I’ve watched this film three times, once when it came out, once some years ago on TV, and then again last night. It was, of course, built around its star, the late Robin Williams, who improvised his on-air DJ routines.
It would be interesting to compare this film with two earlier films, MASH (1970), set in Korea, but made immediately salient by the war in Vietnam, and Apocalypse, Now (1979). Like MASH, and unlike Apocalypse, Now, Good Morning, Vietnam (1987) is a comedy. While GMV is set mostly in Saigon and AN is mostly in the field, I can’t help but seeing some of shots in GMV through AN: the boat shots, helicopter shots, and some of the jungle shots, though the palate is a bit less saturated.
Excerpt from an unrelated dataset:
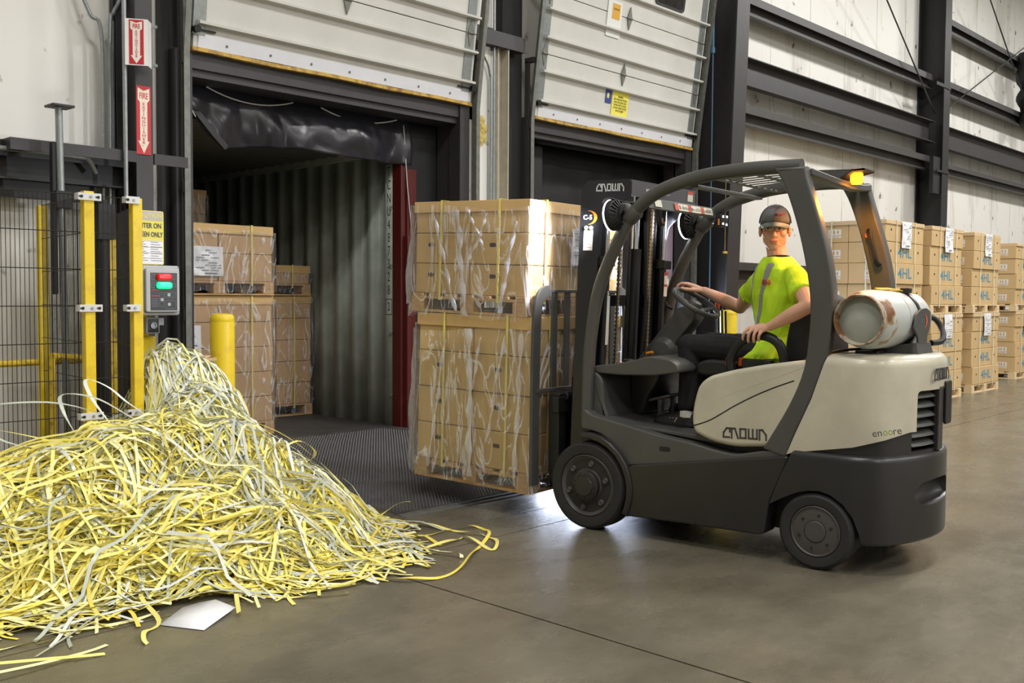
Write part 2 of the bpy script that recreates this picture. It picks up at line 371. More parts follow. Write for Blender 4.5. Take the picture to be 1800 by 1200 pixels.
# ------------------------------------------------------------------ steel frame
TR=[0]
def trim(mb,m,label,bevel=0.0,parent=None):
    TR[0]+=1; return struct(mb.build('trim_%d'%TR[0],m,smooth=False,bevel=bevel),label,'steelwork')
def cgirt(x0,x1,zt,h=0.21,y=7.2,lip=0.03):
    mb=MB(); d=WY-y
    mb.bb(x0,x1,y,y+0.012,zt-h*0.42,zt)                       # sloped looking front lip
    mb.bb(x0,x1,y+0.012,WY,zt-0.012,zt)
    mb.bb(x0,x1,y+0.10,y+0.112,zt-h,zt-0.012)
    mb.bb(x0,x1,y+0.02,y+0.10,zt-h,zt-h+0.012)
    return mb
for (a,b,zt,lab) in ((11.52,18.9,5.56,'upper dark wall girt in the bay right of the dock doors'),(19.22,33.9,5.57,'upper dark wall girt in the far right bay'),
    (11.52,18.85,4.06,'lower dark wall girt in the bay right of the dock doors'),(11.52,18.9,1.90,'low dark girt behind the forklift driver'),
    (19.22,33.9,6.75,'highest dark girt in the far right bay'),(-11,3.44,2.45,'dark wall girt behind the mesh fence')):
    trim(cgirt(a,b,zt,0.26),'steel_girt' if a>0 else 'steel_black',lab)
def ibeam_h(x0,x1,zt,h,y,d=0.2):
    mb=MB(); mb.bb(x0,x1,y,y+d,zt-0.015,zt); mb.bb(x0,x1,y,y+d,zt-h,zt-h+0.015); mb.bb(x0,x1,y+d/2-0.008,y+d/2+0.008,zt-h,zt); return mb
def chan_h(x0,x1,zt,h,y,d=0.12):
    mb=MB(); mb.bb(x0,x1,y-d,y+0.012,zt-0.014,zt); mb.bb(x0,x1,y-d,y+0.012,zt-h,zt-h+0.014); mb.bb(x0,x1,y,y+0.012,zt-h,zt); return mb
trim(chan_h(11.52,18.85,4.69,0.39,7.24),'steel_dark','deep grey channel beam in the bay right of the dock doors')
trim(chan_h(19.25,33.9,4.68,0.42,7.24),'steel_dark','deep grey channel beam in the far right bay')
trim(cgirt(19.25,33.9,4.02,0.20,7.25),'steel_girt','shadowed girt under the far right channel beam')
def column(x0,x1,yf,yb,wt=0.014,yt=None):
    mb=MB(); xm=(x0+x1)/2; yt=yf if yt is None else yt
    def slab(xa,xb,yA,yB,yA2,yB2):
        mb.loft([[(xa,yA,0),(xb,yA,0),(xb,yB,0),(xa,yB,0)],[(xa,yA2,8.95),(xb,yA2,8.95),(xb,yB2,8.95),(xa,yB2,8.95)]])
    slab(x0,x1,yf,yf+0.016,yt,yt+0.016); slab(x0,x1,yb-0.016,yb,yb-0.016,yb); slab(xm-wt/2,xm+wt/2,yf+0.016,yb-0.016,yt+0.016,yb-0.016)
    return mb
trim(column(11.20,11.50,6.88,7.48,yt=6.62),'steel_dark','big tapered grey column right of the second dock door')
mb=column(18.9,19.2,7.0,7.48); mb.bb(18.55,18.9,7.03,7.10,3.35,4.02); mb.bb(18.6,19.2,6.98,7.0,3.74,3.78); mb.bb(18.5,19.2,6.985,7.0,5.30,5.36)
trim(mb,'steel_black','dark column between the two right wall bays')
mb=column(3.44,3.57,7.08,7.40); trim(mb,'steel_dark','slim grey column carrying the red fire extinguisher signs')
mb=MB(); mb.bb(2.55,3.43,7.055,7.075,2.37,2.45); mb.bb(3.58,3.85,7.08,7.10,2.37,2.45); mb.bb(2.55,2.65,7.075,7.20,2.37,2.45)
trim(mb,'steel_dark','flat grey bar fixed across the column beside door 1')
mb=MB(); mb.bb(3.80,3.97,7.40,7.47,0,8.9); trim(mb,'steel_black','black steel upright in the gap left of the first dock door')
mb=MB(); mb.bb(3.43,3.61,7.41,7.47,0,8.9); trim(mb,'steel_black','black steel upright behind the conduits')
mb=MB(); mb.bb(0.5,3.25,7.33,7.40,2.08,2.34); trim(mb,'steel_black','black bar painting in the shadow under the left wall girt')  # dark box standing in for the shadow band below the girt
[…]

But this is not going to be a general commentary on the film. I want to mention one scene, a bit over two-thirds of the way through the film. Cronauer, the Robin Williams character, has just returned to the air by demand of the men in the field. He’d been taken off the air for insubordination and his replacement, a lieutenant who styled himself as a comedian, was a snoring disaster. So the good-guy commanding general demanded that he be reinstated. It took awhile to pull him out of his slump and get him back on air.
And when he did, the first song he played was It’s a Wonderful World, as recorded by Louis Armstrong in 1967. (I’ve got a post on a later version by the great Hawaiian musician, Israel Kamakawino’ole.) Armstrong is backed by strings, his voice is gentle, graceful, and ingratiating, and the sound is lush. As the song plays we see a montage. First the shorts are peaceful and pensive, but then they turn violent and bloody, continuing that way until the end. The effect, of course, is ironic, if lyrical as well (but then, AN was saturated in lyricism, wasn’t it?).
When that scene ends, with a close-up of Cronauer at the mike announcing the name of the song and the singer, we cut to a scene where his immediate superior–a by-the-book Sergeant Major with a mean streak (recall Col. Frank Burns from MASH)–sets him up for an ambush. The ambush fails, but the aftermath gets Cronauer removed from his post. The Sergent, too.
Back to the song. It had been recorded 20 years before this film came out. Armstrong himself had been dead for 15 years and so had pretty much disappeared from the scene, except for those of us who knew him as a jazz master. Good Morning, Vietnam put that recording back on the charts.